La fin du livre est consacrée aux nouveaux paradigmes managériaux. Ils sont la conséquence logique des changements et de la nécessité de construire une entreprise plus agile et collaborative. Face aux nouvelles aspirations, aux nouvelles réalités du monde du travail, aux pénuries de talents, aux évolutions technologiques qui s’enchaînent, le manager ne peut évidemment rester bloqué au siècle dernier. Même si certains, hélas, n’ont pas abandonné leur besoin d’autoritarisme et de contrôle effréné.

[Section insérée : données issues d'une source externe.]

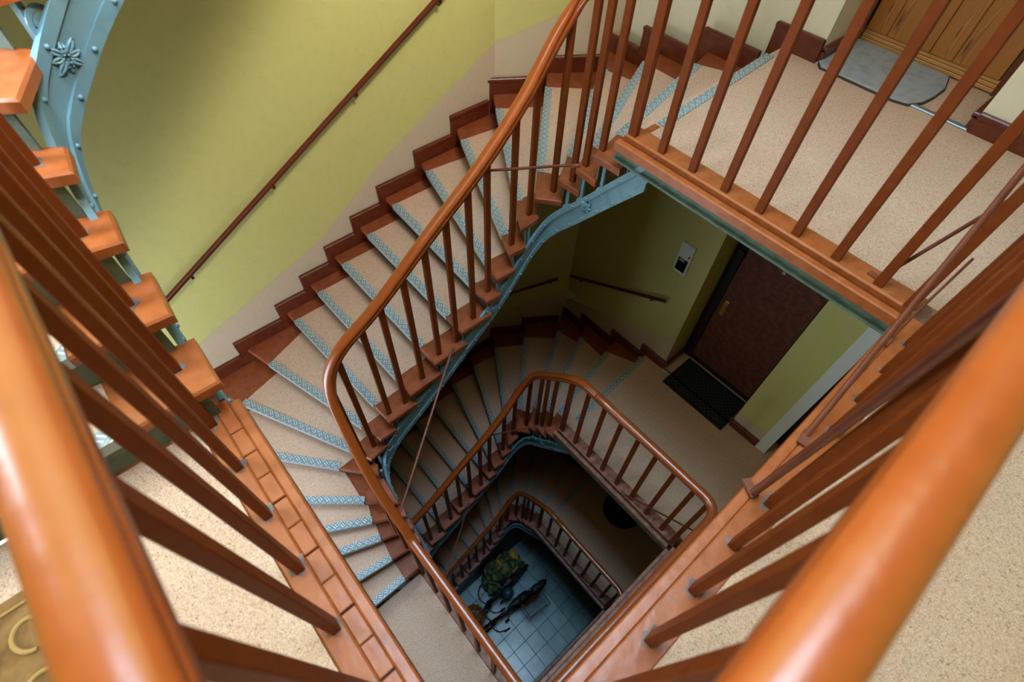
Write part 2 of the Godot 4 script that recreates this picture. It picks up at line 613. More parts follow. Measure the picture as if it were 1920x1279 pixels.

Laurence Vanhée et Matthieu Biava listent trois types de nouveaux paradigmes managériaux. D’une part, ceux qui tiennent à soi. Ce sont les plus difficiles à accepter car ils supposent une remise en question personnelle et une modification d’un type de gestion parfois utilisé depuis plus d’une décennie. On y retrouve le paradigme de la confiance et du courage, par exemple. D’autre part, ceux sur lesquels les équipes ont une influence. Soit la convivialité, le partage et l’alignement. Enfin, ceux sur lesquels l’organisation a une influence : la flexibilité, le droit à l’erreur et la transversalité. Voilà 30 dernières pages (avant la conclusion du livre) que tous les dirigeants et managers de ce pays seraient bien inspirés de lire… z

“Au cœur des transformations. Cultiver un équilibre dynamique pour générer des impacts positifs”, Matthieu Biava et Laurence Vanhée, 336 pages, Éditions EMS, 25 euros.